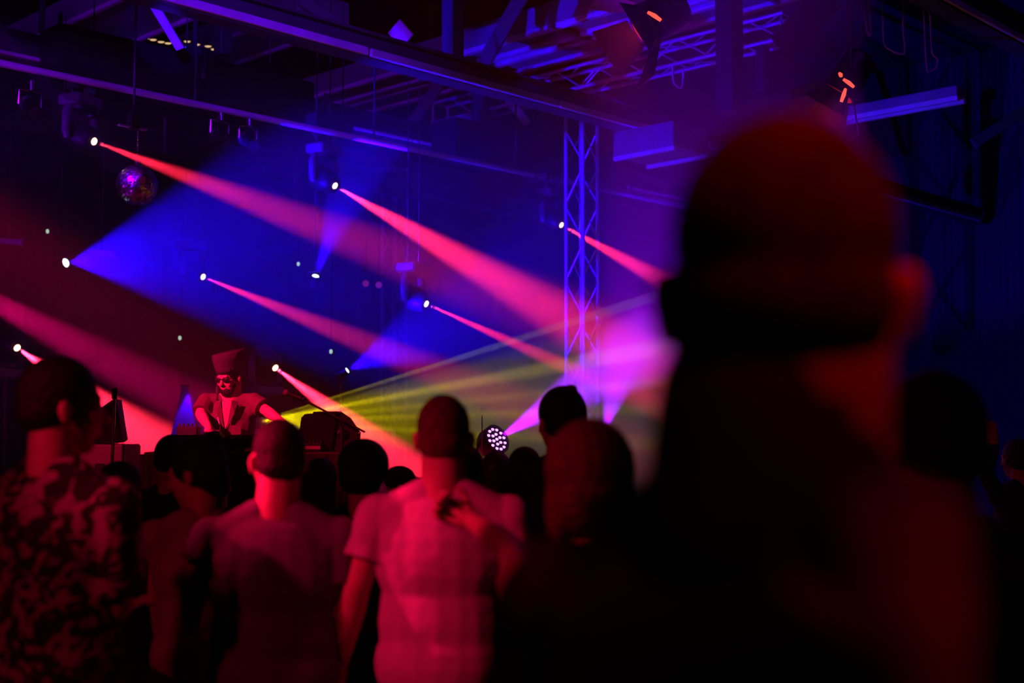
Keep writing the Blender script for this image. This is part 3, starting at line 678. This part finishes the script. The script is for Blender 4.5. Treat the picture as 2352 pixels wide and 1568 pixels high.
# lit fabric cone
ca = W(425, 886, 9.6); cb = ca.copy(); 
t = thing('fabric_cone_lamp', 'tall tapered white fabric cone lit blue from inside, left of the performer', 'lamp', (ca.x, 9.6, SZ))
fm = bpy.data.materials.new('stretch_fabric'); fm.use_nodes = True; nt = fm.node_tree; bs = nt.nodes['Principled BSDF']
bs.inputs['Base Color'].default_value = (.7, .7, .75, 1); bs.inputs['Roughness'].default_value = .8; tr = nt.nodes.new('ShaderNodeBsdfTranslucent'); tr.inputs[0].default_value = (.7, .7, .75, 1)
mx = nt.nodes.new('ShaderNodeMixShader'); mx.inputs[0].default_value = .6; nt.links.new(bs.outputs[0], mx.inputs[1]); nt.links.new(tr.outputs[0], mx.inputs[2]); nt.links.new(mx.outputs[0], nt.nodes['Material Output'].inputs['Surface'])
H0 = ca.z - SZ
vs = []; fs = []
for k in range(13):
    q = k/12; r = .022*(1-q) + (.022 + .235*H0/1.0)*q*.92
    for i in range(4): a = math.pi/4 + math.pi/2*i + .25; vs.append(V((ca.x, 9.6, ca.z - H0*q)) + V((math.cos(a), math.sin(a), 0))*r*1.3)
for k in range(12): fs += [(4*k+i, 4*k+(i+1) % 4, 4*k+4+(i+1) % 4, 4*k+4+i) for i in range(4)]
MB().add(vs, fs).build('fabric_cover', fm, t)
MB().box((ca.x, 9.6, ca.z+.004), (.06, .06, .012), bev=.003).build('top_plate', M_RAIL, t)
MB().cyl((ca.x, 9.6, SZ), (ca.x, 9.6, ca.z-.05), .012, n=8).build('centre_pole', M_DARKST, t)
spot('cone_light', (ca.x+.03, 9.6, ca.z-.03), (ca.x+.03, 9.6, 0), 70, (.05, .0, 1), 62, .5, .01)
c = W(1110, 1096, 8.3)
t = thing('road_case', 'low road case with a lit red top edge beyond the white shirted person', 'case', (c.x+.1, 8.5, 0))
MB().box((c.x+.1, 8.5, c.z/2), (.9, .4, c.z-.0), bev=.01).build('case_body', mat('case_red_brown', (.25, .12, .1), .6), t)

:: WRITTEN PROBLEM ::
Leave out the pictures and copy the rest of the material above exactly.

:: FINISHED EXERCISE ::
Keep writing the Blender script for this image. This is part 3, starting at line 678. This part finishes the script. The script is for Blender 4.5. Treat the picture as 2352 pixels wide and 1568 pixels high.
# lit fabric cone
ca = W(425, 886, 9.6); cb = ca.copy(); 
t = thing('fabric_cone_lamp', 'tall tapered white fabric cone lit blue from inside, left of the performer', 'lamp', (ca.x, 9.6, SZ))
fm = bpy.data.materials.new('stretch_fabric'); fm.use_nodes = True; nt = fm.node_tree; bs = nt.nodes['Principled BSDF']
bs.inputs['Base Color'].default_value = (.7, .7, .75, 1); bs.inputs['Roughness'].default_value = .8; tr = nt.nodes.new('ShaderNodeBsdfTranslucent'); tr.inputs[0].default_value = (.7, .7, .75, 1)
mx = nt.nodes.new('ShaderNodeMixShader'); mx.inputs[0].default_value = .6; nt.links.new(bs.outputs[0], mx.inputs[1]); nt.links.new(tr.outputs[0], mx.inputs[2]); nt.links.new(mx.outputs[0], nt.nodes['Material Output'].inputs['Surface'])
H0 = ca.z - SZ
vs = []; fs = []
for k in range(13):
    q = k/12; r = .022*(1-q) + (.022 + .235*H0/1.0)*q*.92
    for i in range(4): a = math.pi/4 + math.pi/2*i + .25; vs.append(V((ca.x, 9.6, ca.z - H0*q)) + V((math.cos(a), math.sin(a), 0))*r*1.3)
for k in range(12): fs += [(4*k+i, 4*k+(i+1) % 4, 4*k+4+(i+1) % 4, 4*k+4+i) for i in range(4)]
MB().add(vs, fs).build('fabric_cover', fm, t)
MB().box((ca.x, 9.6, ca.z+.004), (.06, .06, .012), bev=.003).build('top_plate', M_RAIL, t)
MB().cyl((ca.x, 9.6, SZ), (ca.x, 9.6, ca.z-.05), .012, n=8).build('centre_pole', M_DARKST, t)
spot('cone_light', (ca.x+.03, 9.6, ca.z-.03), (ca.x+.03, 9.6, 0), 70, (.05, .0, 1), 62, .5, .01)
c = W(1110, 1096, 8.3)
t = thing('road_case', 'low road case with a lit red top edge beyond the white shirted person', 'case', (c.x+.1, 8.5, 0))
MB().box((c.x+.1, 8.5, c.z/2), (.9, .4, c.z-.0), bev=.01).build('case_body', mat('case_red_brown', (.25, .12, .1), .6), t)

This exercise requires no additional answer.